◆ **Stated goal**
Pictures are not part of the copy. Retype the lines from the first one through the line that contains "block('office_block', 640, 700, 420, 268).done()".

── Information shown

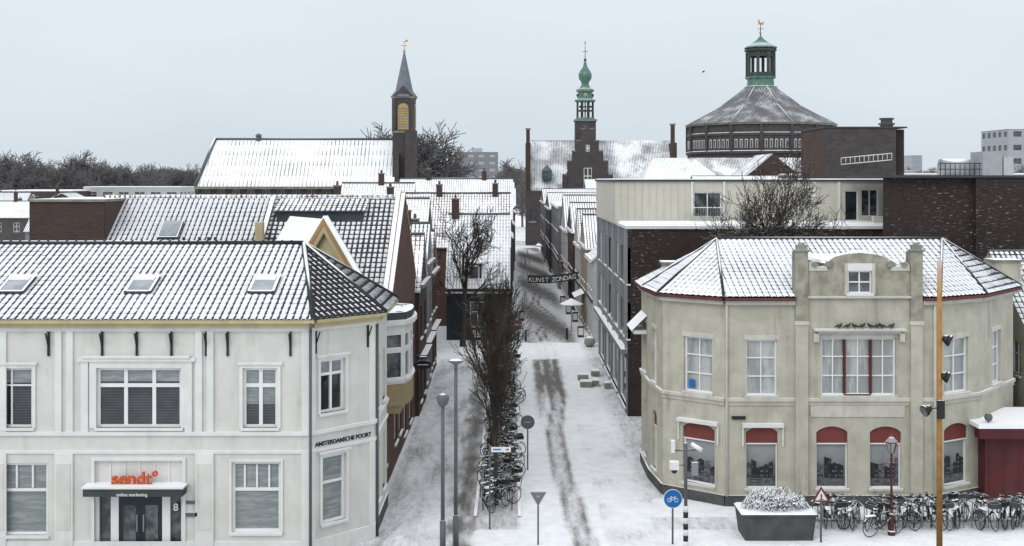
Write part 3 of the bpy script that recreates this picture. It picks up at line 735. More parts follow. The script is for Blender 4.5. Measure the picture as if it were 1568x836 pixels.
for zz in (zr, zr + .55): mb.tube((sx(1285, d), d - .6, zz), (sx(1362, d), d - .6, zz + .4), .04, .04, 'frame_white', 5)
for i in range(12): x = sx(1285 + i * 7, d); mb.tube((x, d - .6, zr + .035 * i), (x, d - .6, zr + .55 + .035 * i), .025, .025, 'frame_white', 5)
ob.done()
house('town_house', 30, 62, 120, 132, sz(268, 120), 0, None, 'wall_grey_far', 'snow', floors=[], far=True).done()
ob = Obj('roof_plant'); d = 110; z = sz(268, d)
ob['deck'].box(sx(1437, d), sx(1505, d), d, d + 5, 8, z, 'dark_panel')
ob['tank'].tube((sx(1452, d), d + 2, z + .6), (sx(1496, d), d + 2, z + .6), .95, .95, 'concrete_far', 16)
for i in range(9): x = sx(1440 + i * 7.5, d); ob['railing'].tube((x, d, z), (x, d, z + 1.1), .04, .04, 'iron_black', 5)
for q in (.55, 1.1): ob['railing'].tube((sx(1438, d), d, z + q), (sx(1503, d), d, z + q), .04, .04, 'iron_black', 5)
ob['ducts'].box(sx(1505, d), sx(1535, d), d, d + 3, 8, sz(232, d), 'concrete_far'); ob['ducts'].box(sx(1537, d), sx(1552, d), d, d + 3, 8, sz(240, d), 'wall_white_far'); ob.done()
def block(name, x0, x1, d, top, m='concrete_far', fl=3, bay=4):
    return house(name, sx(x0, d), sx(x1, d), d, d + 15, sz(top, d), 0, None, m, 'snow', floors=[(k * 3 + 1, 1.2) for k in range(12)], gl='concrete_far' if d > 400 else 'glass_far', bay=bay, ww=bay * .6, trim='concrete_far', fr=None)
ob = block('apartment_block', 696, 762, 500, 233, m='wall_grey_far'); ob['roof'].box(sx(722, 500), sx(738, 500), 500, 508, sz(233, 500), sz(227, 500), 'concrete_far'); ob.done()
block('apartment_block', 1544, 1600, 260, 198, bay=3).done()
block('apartment_block', 1396, 1412, 700, 238).done()
block('office_block', 1290, 1400, 300, 262).done()
block('office_block', 640, 700, 420, 268).done()

# =============================== corner cafe building (right) ===============================
ob = Obj('beige_corner_building')
E2 = 7.95
pts = [(5.75, 52.2), (5.75, 49.2), (6.0, 46.7), (8.15, 45.0), (16.2, 45.0), (18.4, 46.3), (21.1, 49.5), (21.1, 56)]
fs_ = [Fc(pts[i], pts[i + 1]) for i in range(7)]
def ra(px): return sx(px, 45) - 8.15
def rz(py): return sz(py, 45)
u0, u1 = rz(606), rz(520); q0, q1 = rz(748), rz(653)
kw = dict(gl='glass_curtain', nx=2, ny=(.34, .67), fw=.07, mw=.045, sm='beige_trim')
lw = dict(gl='photo_print', fr='frame_white', fw=.05, sill=True, sm='beige_trim', dep=.2)
WF = {
    0: [W(1, 1.9, u0, u1, **kw), W(1, 1.9, q0, q1, **lw)],
    1: [W(.55, 1.35, u0, u1, **kw), W(.55, 1.4, q0, q1, **lw)],
    2: [W(.95, 2.2, u0, u1, **kw), W(.9, 2.3, q0, q1, **lw)],
    3: [W(ra(1142), ra(1190), u0, u1, **kw), W(ra(1142), ra(1191), q0, q1, **lw), W(ra(1250), ra(1298), q0, q1, **lw), W(ra(1332), ra(1380), q0, q1, **lw),
        W(ra(1257), ra(1372), u0, u1 + .07, gl='glass_curtain', nx=6, ny=(.34, .67), fw=.08, mw=.045, sm='beige_trim')],
    4: [W(.5, 1.9, u0, u1, **kw), W(.5, 1.9, q0, q1, **lw)],
    5: [W(1.5, 2.6, u0, u1, **kw)],
    6: []}
rp = random.Random(21)
for i, f in enumerate(fs_):
    facade(ob, f, 0, E2, WF[i], 'beige_stucco', .18)
    L = f.L
    f.box(ob['plinth'], 0, L, 0, .42, 0, .07, 'plinth_grey')
    f.box(ob['string_course'], 0, L, 4.02, 4.14, 0, .1, 'beige_trim'); f.box(ob['string_course'], 0, L, 3.86, 4.02, 0, .05, 'beige_stucco')
    if i != 3: f.box(ob['cornice'], 0, L, E2 - .22, E2 - .08, 0, .2, 'beige_trim')
    if i != 3: f.box(ob['gutter'], -.05, L + .05, E2 - .07, E2 + .05, 0, .33, 'red_gutter')
    for w in WF[i]:
        if w['z0'] < 2:
            a, b = w['s0'], w['s1']; zt = w['z1']; n = 10
            hz_ = .38 * (zt - w['z0']) * .72
            arc = [(a + (b - a) * k / n, zt - .22 + .22 * math.sin(math.pi * k / n) ** .7) for k in range(n + 1)]
            ob['arch_panels'].prism([(a + .002, zt - hz_), (b - .002, zt - hz_)] + arc[::-1], f.P(0, 0, -.10), f.t, f.n, .05, 'red_paint')
            f.box(ob['arch_panels'], a, b, zt - hz_ - .05, zt - hz_, -.15, -.08, 'frame_white')
            ob['spandrels'].prism([(a, zt), ] + arc[:n // 2 + 1], f.P(0, 0, -.003), f.t, f.n, .12, 'beige_stucco')
            ob['spandrels'].prism([(b, zt), ] + arc[:n // 2 - 1:-1], f.P(0, 0, -.003), f.t, f.n, .12, 'beige_stucco')
            z0_ = w['z0'] + .06; ww_ = b - a - .12; x0_ = a + .06; pm = ob['window_photos']; o_ = f.P(0, 0, -.188)
            pm.prism([(x0_, z0_), (x0_ + ww_, z0_), (x0_ + ww_, z0_ + .42), (x0_, z0_ + .32)], o_, f.t, f.n, .004, 'print_mid')
            for q in range(5):
                zq = z0_ + .04 + q * .06; aq = x0_ + ww_ * rp.uniform(0, .6); f.box(pm, aq, min(x0_ + ww_, aq + rp.uniform(.1, .5)), zq, zq + .03, -.1885, -.1872, rp.choice(['print_dark', 'photo_print']))
            x = x0_
            while x < x0_ + ww_ - .08:
                wd = min(rp.uniform(.16, .34), x0_ + ww_ - x); hh = rp.uniform(.3, .75); lean = rp.choice((0, .5, 1))
                pm.prism([(x, z0_ + .3), (x + wd, z0_ + .3), (x + wd, z0_ + .3 + hh), (x + wd * lean, z0_ + .38 + hh), (x, z0_ + .3 + hh)], o_ + f.n * .003, f.t, f.n, .003, rp.choice(['print_dark', 'print_mid', 'print_dark']))
                for q in range(int(hh / .17)):
                    f.box(pm, x + .03, x + wd * .4, z0_ + .36 + q * .17, z0_ + .42 + q * .17, -.1845, -.1835, rp.choice(['print_mid', 'print_dark'])); f.box(pm, x + wd * .55, x + wd - .03, z0_ + .36 + q * .17, z0_ + .42 + q * .17, -.1845, -.1835, rp.choice(['print_mid', 'print_dark', 'photo_print']))
                x += wd
            if rp.random() < .4:
                xt = x0_ + ww_ * rp.uniform(.35, .65); pm.prism([(xt - .06, z0_ + .4), (xt + .06, z0_ + .4), (xt + .06, z0_ + 1.1), (xt, z0_ + 1.35), (xt - .06, z0_ + 1.1)], o_ + f.n * .006, f.t, f.n, .002, 'print_dark')
        elif w['z0'] > 4: f.box(ob['lintels'], w['s0'] - .08, w['s1'] + .08, w['z1'], w['z1'] + .16, 0, .03, 'beige_trim')
for i, a, b in ((2, .72, 2.5), (3, ra(1136), ra(1199))):
    f = fs_[i]; f.box(ob['blind_boxes'], a, b, 3.04, 3.18, .0, .2, 'white_trim')
    f.box(ob['blind_boxes'], a, a + .05, 2.3, 3.04, .02, .1, 'white_trim'); f.box(ob['blind_boxes'], b - .05, b, 2.3, 3.04, .02, .1, 'white_trim')
f = fs_[3]
for a, b in ((ra(1217), ra(1236)), (ra(1393), ra(1411))):
    f.box(ob['pilasters'], a, b, .42, 7.1, 0, .16, 'beige_stucco'); f.box(ob['pilasters'], a, b, 7.1, 9.75, 0, .16, 'beige_weathered'); f.box(ob['pilasters'], a - .05, b + .05, 9.75, 9.83, -.1, .22, 'weather_stone')
    f.box(ob['pilasters'], a + .02, b - .02, 9.83, 10.02, -.02, .14, 'weather_stone'); f.box(ob['pilasters'], a + .12, b - .12, 10.02, 10.1, 0, .1, 'weather_stone')
    f.box(ob['pilasters'], a - .03, b + .03, 6.95, 7.08, 0, .2, 'beige_trim'); f.box(ob['pilasters'], a, b, E2, 9.75, -.45, 0, 'weather_stone')
f.box(ob['gutter'], -.05, ra(1216), E2 - .07, E2 + .05, 0, .33, 'red_gutter'); f.box(ob['gutter'], ra(1412), f.L + .05, E2 - .07, E2 + .05, 0, .33, 'red_gutter')
f.box(ob['cornice'], 0, ra(1216), E2 - .22, E2 - .08, 0, .2, 'beige_trim'); f.box(ob['cornice'], ra(1412), f.L, E2 - .22, E2 - .08, 0, .2, 'beige_trim')
f.box(ob['cornice'], ra(1245), ra(1385), 6.72, 6.80, 0, .28, 'beige_trim'); f.box(ob['cornice'], ra(1252), ra(1378), 6.62, 6.72, 0, .16, 'beige_trim')
for px in (1249, 1380): f.box(ob['cornice'], ra(px) - .1, ra(px) + .1, 6.3, 6.62, 0, .16, 'beige_trim')
f.box(ob['sign_panel'], ra(1241), ra(1385), 3.42, 3.85, 0, .04, 'beige_trim')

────

◆ **Full solution**
Write part 3 of the bpy script that recreates this picture. It picks up at line 735. More parts follow. The script is for Blender 4.5. Measure the picture as if it were 1568x836 pixels.
for zz in (zr, zr + .55): mb.tube((sx(1285, d), d - .6, zz), (sx(1362, d), d - .6, zz + .4), .04, .04, 'frame_white', 5)
for i in range(12): x = sx(1285 + i * 7, d); mb.tube((x, d - .6, zr + .035 * i), (x, d - .6, zr + .55 + .035 * i), .025, .025, 'frame_white', 5)
ob.done()
house('town_house', 30, 62, 120, 132, sz(268, 120), 0, None, 'wall_grey_far', 'snow', floors=[], far=True).done()
ob = Obj('roof_plant'); d = 110; z = sz(268, d)
ob['deck'].box(sx(1437, d), sx(1505, d), d, d + 5, 8, z, 'dark_panel')
ob['tank'].tube((sx(1452, d), d + 2, z + .6), (sx(1496, d), d + 2, z + .6), .95, .95, 'concrete_far', 16)
for i in range(9): x = sx(1440 + i * 7.5, d); ob['railing'].tube((x, d, z), (x, d, z + 1.1), .04, .04, 'iron_black', 5)
for q in (.55, 1.1): ob['railing'].tube((sx(1438, d), d, z + q), (sx(1503, d), d, z + q), .04, .04, 'iron_black', 5)
ob['ducts'].box(sx(1505, d), sx(1535, d), d, d + 3, 8, sz(232, d), 'concrete_far'); ob['ducts'].box(sx(1537, d), sx(1552, d), d, d + 3, 8, sz(240, d), 'wall_white_far'); ob.done()
def block(name, x0, x1, d, top, m='concrete_far', fl=3, bay=4):
    return house(name, sx(x0, d), sx(x1, d), d, d + 15, sz(top, d), 0, None, m, 'snow', floors=[(k * 3 + 1, 1.2) for k in range(12)], gl='concrete_far' if d > 400 else 'glass_far', bay=bay, ww=bay * .6, trim='concrete_far', fr=None)
ob = block('apartment_block', 696, 762, 500, 233, m='wall_grey_far'); ob['roof'].box(sx(722, 500), sx(738, 500), 500, 508, sz(233, 500), sz(227, 500), 'concrete_far'); ob.done()
block('apartment_block', 1544, 1600, 260, 198, bay=3).done()
block('apartment_block', 1396, 1412, 700, 238).done()
block('office_block', 1290, 1400, 300, 262).done()
block('office_block', 640, 700, 420, 268).done()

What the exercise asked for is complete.